Das Ärgernis, dass für Mehrbedarfe eine andere Stelle zuständig bleiben soll, belastet aufgrund der relativ niedrigen Fallzahlen hingegen nur wenige. Auch ohne die – weiterhin notwendige – Neuermittlung des Existenzminimums hat die KiGruSi armutsreduzierende Wirkung. Denn wenn die KiGruSi tatsächlich bei den Familien ankommt, erhöht sich deren verfügbares Haushaltseinkommen, die Armutslücke wird reduziert, die Armutsrisikogrenze je nach Höhe des sonstigen Einkommens sogar übersprungen.

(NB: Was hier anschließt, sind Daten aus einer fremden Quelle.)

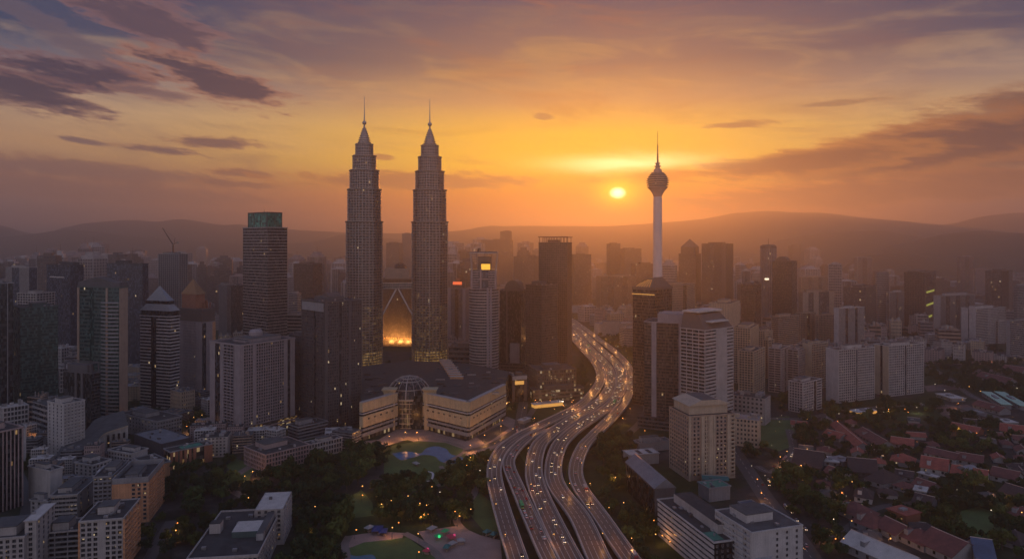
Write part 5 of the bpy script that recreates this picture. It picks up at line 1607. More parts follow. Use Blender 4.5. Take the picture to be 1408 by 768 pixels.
def near_hwy(x, y, r=70):
    if 860 < y < 2300 and any((p.x - x) ** 2 + (p.y - y) ** 2 < r * r for p in HWY): return True
    return False


def top_at(px):
    """typical skyline of the background city"""
    k = [(-50, 372), (60, 362), (130, 355), (220, 372), (330, 368), (430, 366), (480, 372), (540, 362), (620, 350), (690, 345), (740, 362), (800, 352), (850, 352), (900, 368), (960, 366), (1040, 372), (1100, 372), (1180, 388), (1250, 390), (1330, 396), (1450, 396)]
    for (a, b), (c, d) in zip(k, k[1:]):
        if px <= c: return b + (d - b) * (px - a) / (c - a)
    return 380


far_list = []
tries = 0
while len(far_list) < 235 and tries < 9000:
    tries += 1
    px = rnd.uniform(-20, 1430)
    d = 1900 + 3500 * rnd.random() ** 1.1
    if px > 1180 and d < 2300: continue
    t0 = top_at(px) + rnd.gauss(4, 13)
    if 730 < px < 900: t0 += 10
    top = max(326, min(t0, HZ + (CAMZ - 35) * FPX / d))
    h = zat(top, d)
    if h < 35: continue
    wpx = rnd.uniform(11, 26) * (2400 / d) ** .35
    l, r = px - wpx / 2, px + wpx / 2
    x = xat(px, d)
    wd = wpx / FPX * d
    if not free(x, d, wd * .6) or near_hwy(x, d): continue
    if hides_named(l, r, top, d) or skyvis(l, r, top, d) < .35: continue
    far_list.append((px, d, top, wd, h))
    reg_foot(x, d, wd * .6); register(l, r, top, d, 0)
LM = [(-40, 60, 'behind the left edge towers'), (60, 145, 'above the curved banded tower'), (145, 215, 'around the broad dark slab'), (215, 300, 'behind the crane tower'),
      (300, 335, 'left of the green capped tower'), (335, 400, 'behind the green capped tower'), (400, 478, 'left of the twin skyscrapers'), (478, 615, 'between the twin skyscrapers'),
      (615, 690, 'behind the round tower'), (690, 790, 'behind the tallest gridded tower'), (790, 905, 'below the sun'), (905, 965, 'right of the telecom tower'),
      (965, 1060, 'around the cylindrical tower'), (1060, 1150, 'above the brown banded block'), (1150, 1245, 'above the white slab pair'), (1245, 1320, 'right of the dark grid tower'), (1320, 1500, 'near the right edge')]
ORD = ['first', 'second', 'third', 'fourth', 'fifth', 'sixth', 'seventh', 'eighth', 'ninth', 'tenth', 'eleventh', 'twelfth', 'thirteenth', 'fourteenth', 'fifteenth', 'sixteenth', 'seventeenth', 'eighteenth', 'nineteenth', 'twentieth']
ORD += [a + ' ' + b for a in ('twenty', 'thirty', 'forty') for b in ORD[:9]]
for a, b, rel in LM:
    sel = sorted(q for q in far_list if a <= q[0] < b)
    kinds = [(FAR[rnd.randrange(len(FAR))]) for _ in sel]
    for i, (q, kd) in enumerate(zip(sel, kinds)):
        px, d, top, wd, h = q
        me, wl, shp, sp = kd
        o = put('distant_tower', me)
        o.location = (xat(px, d), d, 0)
        o.rotation_euler = (0, 0, R(rnd.choice([-12, 8, 20, -25, 35])))
        o.scale = (wd / 33, wd / 33 * rnd.uniform(.8, 1.3), h / (105 if shp == 'flat' else 112))
        same = [k for k in kinds if k is kd]
        lab = f'hazy {TONE[wl]} {PAT[sp]} tower, {ORD[i]} from left {rel}'
        tag(o, lab, 'tower', 'hazy background towers')

# low buildings between the towers
def inpark(px, py):
    return 210 < px < 700 and py > 608 and not (px < 335 and py < 640)


LOWD = [('g1', 'pale_wall', 'roof_dark'), ('B1', 'grey_wall', 'roof_grey'), ('G1', 'white_wall', 'roof_slab'), ('g1', 'pink_wall', 'roof_dark'), ('g1', 'beige_wall', 'roof_metal'), ('B1', 'brown_wall', 'roof_grey')]
LOW = []
for sp, wl, rf in LOWD:
    mb = MB()
    facade(mb, 26, 20, 0, 20, sp, sp, 3.5, 'glass_room', wl, wl, bay=3.6)
    mb.box(-13.3, 13.3, -10.3, 10.3, 20.01, 20.6, wl, rf)
    for i in range(6):
        x, y = rnd.uniform(-10, 10), rnd.uniform(-7, 7); a = rnd.uniform(.6, 2.6)
        mb.box(x - a, x + a, y - a * .7, y + a * .7, 20.61, 20.6 + rnd.uniform(1, 3.5), rnd.choice([wl, 'grey_wall', 'steel']))
    LOW.append((mb.mesh('low_building'), wl, rf))
low_list = []
tries = 0
while len(low_list) < 120 and tries < 12000:
    tries += 1
    px = rnd.uniform(-10, 1420)
    d = rnd.uniform(760, 2000)
    if px > 1040 and d < 1250: continue
    if 260 < px < 720 and d < 1010: continue
    if 700 < px < 860 and d < 1500: continue
    if px < 240 and d < 790: continue
    if 855 < px < 1020 and d < 900: continue
    if 1180 < px and d < 1700 and rnd.random() < .8: continue
    h = rnd.uniform(9, 42) * (1.25 if d > 1400 else .9)
    wd = rnd.uniform(22, 48)
    x = xat(px, d)
    if not free(x, d, wd * .5) or near_hwy(x, d, 62): continue
    if 1035 < px < 1100 and d < 1000: continue
    if 515 < px < 578 and d < 1480: continue
    py = HZ + (CAMZ - h) * FPX / d
    l, r = px - wd / 2 / d * FPX, px + wd / 2 / d * FPX
    if hides_named(l, r, py, d) or skyvis(l, r, py, d) < .5: continue
    low_list.append((px, d, wd, h)); reg_foot(x, d, wd * .55); register(l, r, py, d, 0)
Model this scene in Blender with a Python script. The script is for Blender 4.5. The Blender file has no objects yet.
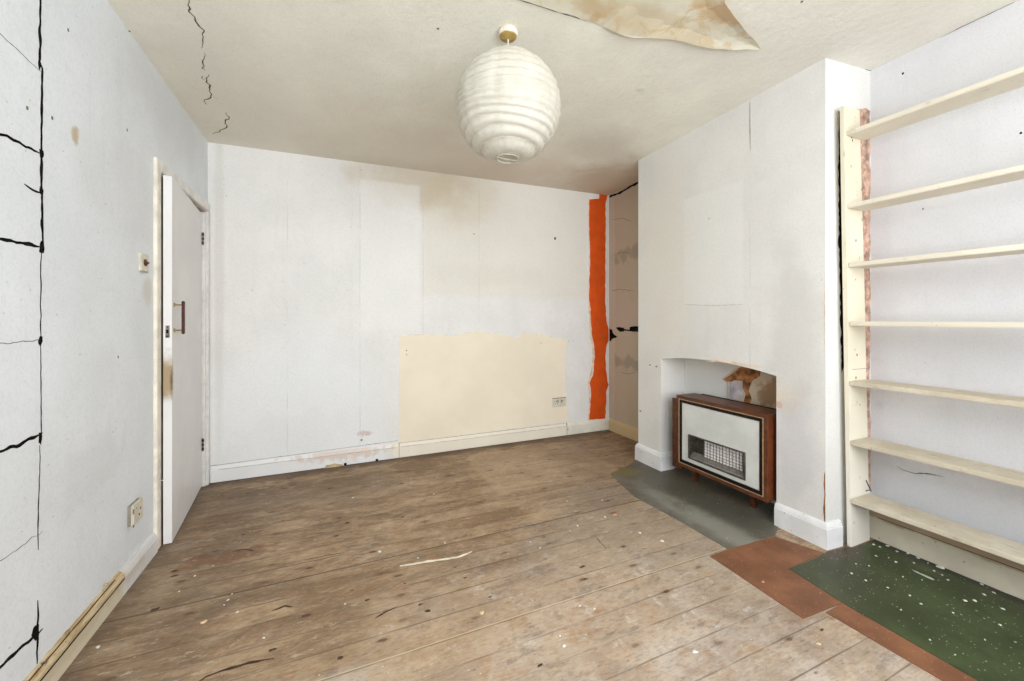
import bpy, bmesh, math, random
from mathutils import Vector, Matrix, noise as mnoise
from mathutils.geometry import tessellate_polygon
random.seed(7)
scene = bpy.context.scene
COL = scene.collection
PI = math.pi

# ------------------------------------------------------------------ room measurements (metres)
H_CAM = 1.195
YAW = 0.410465757
XL, YB, XR = -0.868, 3.552, 2.692          # left wall, back wall, right wall
XC, YF, YN, YN2 = 2.334, 2.681, 1.262, 1.234   # chimney breast
YW = -1.0                                   # window wall
F, CX, CY = 400.08, 512.0, 318.87

def ceil_z(x, y): return 2.5149 + 0.0137 * x - 0.0143 * (y - 2.0)

def ray(u, v):
    t = (u - CX) / F
    return Vector((math.sin(YAW) + t * math.cos(YAW), math.cos(YAW) - t * math.sin(YAW), -(v - CY) / F))
CAM = Vector((0, 0, H_CAM))
def on_floor(u, v, z=0.0):
    d = ray(u, v); return CAM + d * ((z - H_CAM) / d.z)
def on_x(u, v, x):
    d = ray(u, v); return CAM + d * (x / d.x)
def on_y(u, v, y):
    d = ray(u, v); return CAM + d * (y / d.y)
def on_ceil(u, v):
    d = ray(u, v); t = (2.5149 + 0.0286 - H_CAM) / (d.z - 0.0137 * d.x + 0.0143 * d.y); return CAM + d * t

# ------------------------------------------------------------------ node helper
def lin(c):
    return tuple(((x / 12.92) if x <= 0.04045 else ((x + 0.055) / 1.055) ** 2.4) for x in [k / 255 for k in c]) + (1.0,)

class Mat:
    def __init__(s, name, rough=0.7, spec=0.3, metal=0.0):
        s.m = bpy.data.materials.new(name); s.m.use_nodes = True
        s.nt = s.m.node_tree; s.n = s.nt.nodes; s.l = s.nt.links
        s.b = s.n['Principled BSDF']
        s.b.inputs['Roughness'].default_value = rough
        s.b.inputs['Metallic'].default_value = metal
        s.b.inputs['Specular IOR Level'].default_value = spec
        tc = s.n.new('ShaderNodeTexCoord'); s.obj = tc.outputs['Object']
        sp = s.n.new('ShaderNodeSeparateXYZ'); s.l.new(s.obj, sp.inputs[0])
        s.x, s.y, s.z = sp.outputs
    def put(s, sock, v):
        if hasattr(v, 'is_output'): s.l.new(v, sock)
        else:
            if isinstance(v, (int, float)) and hasattr(sock.default_value, '__len__'):
                sock.default_value = [v] * len(sock.default_value)
            else: sock.default_value = v
    def math(s, op, a, b=0.0, c=0.0, clamp=False):
        n = s.n.new('ShaderNodeMath'); n.operation = op; n.use_clamp = clamp
        s.put(n.inputs[0], a); s.put(n.inputs[1], b); s.put(n.inputs[2], c); return n.outputs[0]
    def add(s, a, b): return s.math('ADD', a, b)
    def sub(s, a, b): return s.math('SUBTRACT', a, b)
    def mul(s, a, b): return s.math('MULTIPLY', a, b)
    def mx(s, a, b): return s.math('MAXIMUM', a, b)
    def mn(s, a, b): return s.math('MINIMUM', a, b)
    def vec(s, x, y, z):
        n = s.n.new('ShaderNodeCombineXYZ'); s.put(n.inputs[0], x); s.put(n.inputs[1], y); s.put(n.inputs[2], z); return n.outputs[0]
    def scale(s, v, sc):
        n = s.n.new('ShaderNodeVectorMath'); n.operation = 'MULTIPLY'; s.put(n.inputs[0], v); n.inputs[1].default_value = sc; return n.outputs[0]
    def vadd(s, v, w):
        n = s.n.new('ShaderNodeVectorMath'); n.operation = 'ADD'; s.put(n.inputs[0], v); s.put(n.inputs[1], w); return n.outputs[0]
    def noise(s, sc=5, det=4, rough=0.55, v=None, dist=0.0, off=0.0):
        n = s.n.new('ShaderNodeTexNoise'); n.inputs['Scale'].default_value = sc; n.inputs['Detail'].default_value = det
        n.inputs['Roughness'].default_value = rough; n.inputs['Distortion'].default_value = dist
        vv = v if v is not None else s.obj
        if off: vv = s.vadd(vv, (off, off * 1.7, off * 0.6))
        s.l.new(vv, n.inputs['Vector']); return n.outputs[0]
    def vor(s, sc=5, v=None, out=0, rnd=1.0):
        n = s.n.new('ShaderNodeTexVoronoi'); n.voronoi_dimensions = '2D'; n.inputs['Scale'].default_value = sc; n.inputs['Randomness'].default_value = rnd
        s.l.new(v if v is not None else s.obj, n.inputs['Vector']); return n.outputs[out]
    def white(s, v):
        n = s.n.new('ShaderNodeTexWhiteNoise'); n.noise_dimensions = '1D'; s.l.new(v, n.inputs['W']); return n.outputs[0]
    def step(s, v, lo, hi, a=0.0, b=1.0):
        n = s.n.new('ShaderNodeMapRange'); n.interpolation_type = 'SMOOTHSTEP'
        s.put(n.inputs[0], v); n.inputs[1].default_value = lo; n.inputs[2].default_value = hi
        n.inputs[3].default_value = a; n.inputs[4].default_value = b; return n.outputs[0]
    def mix(s, f, a, b, mode='MIX'):
        n = s.n.new('ShaderNodeMix'); n.data_type = 'RGBA'; n.blend_type = mode
        s.put(n.inputs[0], f)
        s.put(n.inputs[6], lin(a) if isinstance(a, tuple) and len(a) == 3 else a)
        s.put(n.inputs[7], lin(b) if isinstance(b, tuple) and len(b) == 3 else b); return n.outputs[2]
    def blob(s, c, r, soft=0.5, amp=0.25, nsc=6, off=3.1):
        """soft elliptical patch round c with radii r (None = unbounded axis)"""
        acc = None
        for ax, cc, rr in zip((s.x, s.y, s.z), c, r):
            if rr is None: continue
            d = s.mul(s.sub(ax, cc), 1.0 / rr); d = s.mul(d, d)
            acc = d if acc is None else s.add(acc, d)
        d = s.math('SQRT', acc)
        d = s.add(d, s.mul(s.sub(s.noise(nsc, 3, off=off), 0.5), amp * 4))
        return s.step(d, 1.0 - soft / 2, 1.0 + soft / 2, 1.0, 0.0)
    def box(s, lo, hi, soft=0.02, amp=0.02, nsc=12, off=5.3):
        """rectangular patch, ragged edge; None = unbounded"""
        w = s.mul(s.sub(s.noise(nsc, 3, off=off), 0.5), amp * 4)
        m = None
        for ax, a, b in zip((s.x, s.y, s.z), lo, hi):
            for lim, sg in ((a, 1), (b, -1)):
                if lim is None: continue
                d = s.sub(ax, lim) if sg == 1 else s.sub(lim, ax)
                d = s.add(d, w)
                m = d if m is None else s.mn(m, d)
        return s.step(m, -soft / 2, soft / 2)
    def line(s, ax, pos, w=0.002):
        d = s.math('ABSOLUTE', s.sub(ax, pos)); return s.step(d, w * 0.4, w, 1.0, 0.0)
    def finish(s, color, rough=None, bump=None, dist=0.002, strength=0.5):
        s.put(s.b.inputs['Base Color'], lin(color) if isinstance(color, tuple) and len(color) == 3 else color)
        if rough is not None: s.put(s.b.inputs['Roughness'], rough)
        if bump is not None:
            n = s.n.new('ShaderNodeBump'); n.inputs['Distance'].default_value = dist; n.inputs['Strength'].default_value = strength
            s.l.new(bump, n.inputs['Height']); s.l.new(n.outputs[0], s.b.inputs['Normal'])
        return s.m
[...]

Neben diesen materiellen Verbesserungen für Familien bringt die KiGruSi einen nicht zu unterschätzenden „Kollateralnutzen“ mit sich: Zukünftig erhalten alle Kinder – unabhängig davon, ob die Eltern erwerbslos oder erwerbstätig sind, die gleiche Leistung – zwar aufgrund der Einkommensanrechnung in unterschiedlicher Höhe, aber nach denselben Spielregeln und aus demselben Topf. Dies mindert Verhetzungspotenziale, erschwert es, Zwist zu säen und Gruppen gegeneinander auszuspielen, kann gemeinsame Interessen von Geringverdienenden und Erwerbslosen verdeutlichen und den gesellschaftlichen Zusammenhalt stärken.
Die KiGruSi kann zu einem deutlich besseren Aufwachsen aller Kinder beitragen und das Zutrauen in die Handlungsfähigkeit der Politik stärken. Dieses wichtige Zukunftsprojekt darf keinen Schaden nehmen oder ganz auf der Strecke bleiben!